Abstract

Introduction Australia and New Zealand, although far removed from the United States and Europe, have always shown a willingness to take on new European and American developments in crime control, especially those involving high technology. The first Pentonville-style prison in Melbourne in the 1830s, for example, installed an elaborate treadmill which, despite the best efforts of the authorities, was regularly out of order – much to the prisoners’ approval (National Trust of Australia (Victoria) 1991). More recently, Australia has explored a variety of new technologies of crime control (Grabosky 1998). It was predictable, therefore, that Australia and New Zealand would experiment with EM as soon as it became available.

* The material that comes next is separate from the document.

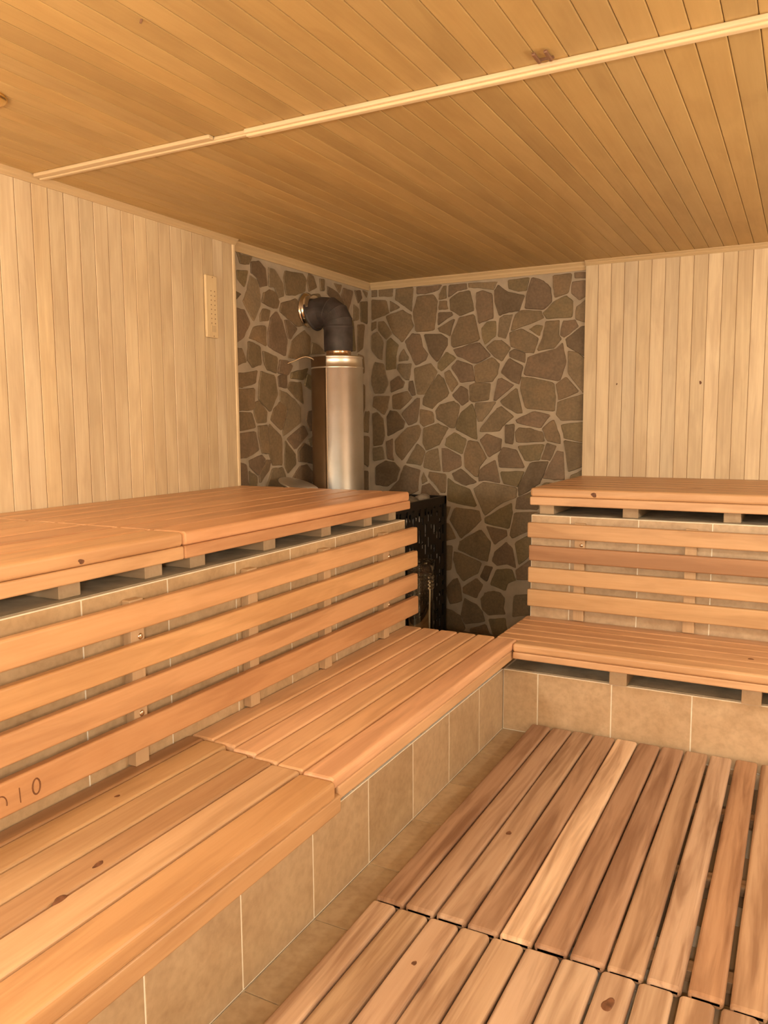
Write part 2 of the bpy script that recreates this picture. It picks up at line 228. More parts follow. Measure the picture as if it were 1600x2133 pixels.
def stone_mat():
    m, nt, p = newmat('flagstone'); Lk = nt.links.new
    g = N(nt, 'ShaderNodeAttribute', attribute_name='gc'); tn = N(nt, 'ShaderNodeAttribute', attribute_name='tone')
    a = N(nt, 'ShaderNodeTexNoise', i_Scale=6.0, i_Detail=6, i_Roughness=.6, i_Distortion=.4); Lk(g.outputs['Vector'], a.inputs['Vector'])
    b = N(nt, 'ShaderNodeTexNoise', i_Scale=70.0, i_Detail=4); Lk(g.outputs['Vector'], b.inputs['Vector'])
    c = ramp(nt, a.outputs[0], [(.32, (.80, .79, .76)), (.5, (1, 1, 1)), (.68, (1.18, 1.12, 1.06))])
    c = mix(nt, c, ramp(nt, b.outputs[0], [(.35, (.85, .85, .85)), (.7, (1.1, 1.1, 1.1))]), 1.0, 'MULTIPLY')
    c = mix(nt, c, tn.outputs['Color'], 1.0, 'MULTIPLY'); Lk(c, p.inputs['Base Color']); p.inputs['Roughness'].default_value = .6
    bm_ = N(nt, 'ShaderNodeBump', i_Strength=.5, i_Distance=.006); Lk(a.outputs[0], bm_.inputs['Height']); Lk(bm_.outputs[0], p.inputs['Normal'])
    return m
M_STONE = stone_mat()
def mosaic_mat():
    m, nt, p = newmat('floor_tiles'); Lk = nt.links.new
    g = N(nt, 'ShaderNodeAttribute', attribute_name='gc'); tn = N(nt, 'ShaderNodeAttribute', attribute_name='tone')
    Lk(tn.outputs['Color'], p.inputs['Base Color']); p.inputs['Roughness'].default_value = .35
    return m
M_MOSAIC = mosaic_mat()
def jit(a, b=None, warm=.0):
    v = R.uniform(a, b); h = R.uniform(-warm, warm); return (v*(1+h*.4), v, v*(1-h))

H = 2.392; XR, YB = 4.35, -6.0
WY, WX = -1.5224, 1.5244       # where the stone corner gives way to boards
PX = .077

# ------------------------------------------------------------------ the room
floor = MB(); floor.box((-.1, YB-.1, -.12), (XR+.1, .1, -.004), mi=0)
yy = -1.5464
tj = [-1.8523-.33*k for k in range(14)]
ys = [0, -.3, -.63, -.96, -1.29, -1.5464]+tj
for i in range(len(ys)-1):
    x = 0.0
    for k in range(7):
        x1 = 1.5526 if False else .2326+.33*k
        floor.board((x+.0015, max(ys[i+1], YB)+.0015, -.004), (x1-.0015, ys[i]-.0015, 0.0), 0, .0015, jit(.86, 1.0), 2, mi=1); x = x1
x = 2.2126
cols = [(.62, .52, .42), (.30, .20, .13), (.80, .74, .68), (.42, .29, .18), (.55, .42, .30), (.36, .27, .2)]
while x < XR:
    y = -1.2
    while y > -5.2:
        y1 = y-R.choice((.10, .15, .2)); floor.box((x+.002, y1+.002, -.004), (min(x+.048, XR), y-.002, 0.0), R.choice(cols), 2); y = y1
    x += .05
tag(floor.build('floor', [M_GROUT, M_TILE, M_MOSAIC]), kind='structure')

def cladding(axis, a0, a1, z0, z1, face, thick, sgn):
    """vertical boards; axis = running axis (0: along x on wall_back, 1: along y on wall_left)"""
    m = MB(); a = a0; m2 = (1 if a1 > a0 else -1)
    while (a1-a)*m2 > .003:
        b = a+PX*m2
        if (a1-b)*m2 < 0: b = a1
        lo, hi = min(a, b), max(a, b); d = R.uniform(0, .0012)
        t = jit(.88, 1.05, .04)
        if axis == 1: m.board((face-thick, lo+.0006, z0), (face-d, hi-.0006, z1), 2, .0028, t, 2)
        else: m.board((lo+.0006, face+d, z0), (hi-.0006, face+thick, z1), 2, .0028, t, 2)
        a = b
    return m
# left wall: masonry + stone + boards
wl = MB(); wl.box((-.12, YB-.1, 0), (0, .12, H+.1)); wall_l = tag(wl.build('wall_left', M_MORT), kind='structure')
wb = MB(); wb.box((0, 0, 0), (XR+.1, .12, H+.1)); wall_b = tag(wb.build('wall_back', M_MORT), kind='structure')
wr = MB(); wr.box((XR, YB-.1, 0), (XR+.12, 0, H+.1)); wall_r = tag(wr.build('wall_right', M_MORT), kind='structure')
wq = MB(); wq.box((0, YB-.12, 0), (XR, YB, H+.1)); wall_q = tag(wq.build('wall_rear', M_MORT), kind='structure')
m = cladding(1, WY-.022, YB, .9605, H, .036, .02, 1); m.box((.001, YB, .9605), (.034, WY-.004, H), mi=1); m.build('wood_cladding', [M_PALE, M_DARK], wall_l)
m = MB(); m.board((.0, WY-.022, .9605), (.042, WY, H), 2, .006, (1.06, 1.04, 1.0), 3); m.build('edge_trim', M_PALE, wall_l)
m = cladding(0, WX+.0, XR, .9605, H, -.036, .02, 1); m.box((WX+.004, -.034, .9605), (XR, -.001, H), mi=1); m.build('wood_cladding', [M_PALE, M_DARK], wall_b)
m = MB(); y = YB
while y < 0: m.board((XR-.016, y+.0006, 0), (XR-.001, min(y+PX, -.04)-.0006, H), 2, .0028, jit(.86, 1.06, .05), 2); y += PX
m.build('wood_cladding', M_PALE, wall_r)
m = MB(); x = 0
while x < XR: m.board((x+.0006, YB+.001, 0), (min(x+PX, XR)-.0006, YB+.016, H), 2, .0028, jit(.86, 1.06, .05), 2); x += PX
m.build('wood_cladding', M_PALE, wall_q)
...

EM programmes have been running since the early 1990s in New South Wales, Queensland, South Australia, Northern Territory and Western Australia (Aungles 1995). New Zealand’s use of EM began in 1999 to support the introduction of home detention as an alternative to imprisonment (Gibbs and King 2003). This chapter explores the use of EM in Australia and New Zealand, not only for correctional purposes following criminal prosecution and conviction, but also for surveillance of individuals deemed to be at risk of committing serious violent crimes or terrorist-related activities. We briefly examine the drivers that led to the development of EM in each country, then consider the legislative framework used to support these orders. We then review the structure and scale of programmes and issues of controversy arising from practice and research. We conclude with some thoughts on ethics and on the future of EM.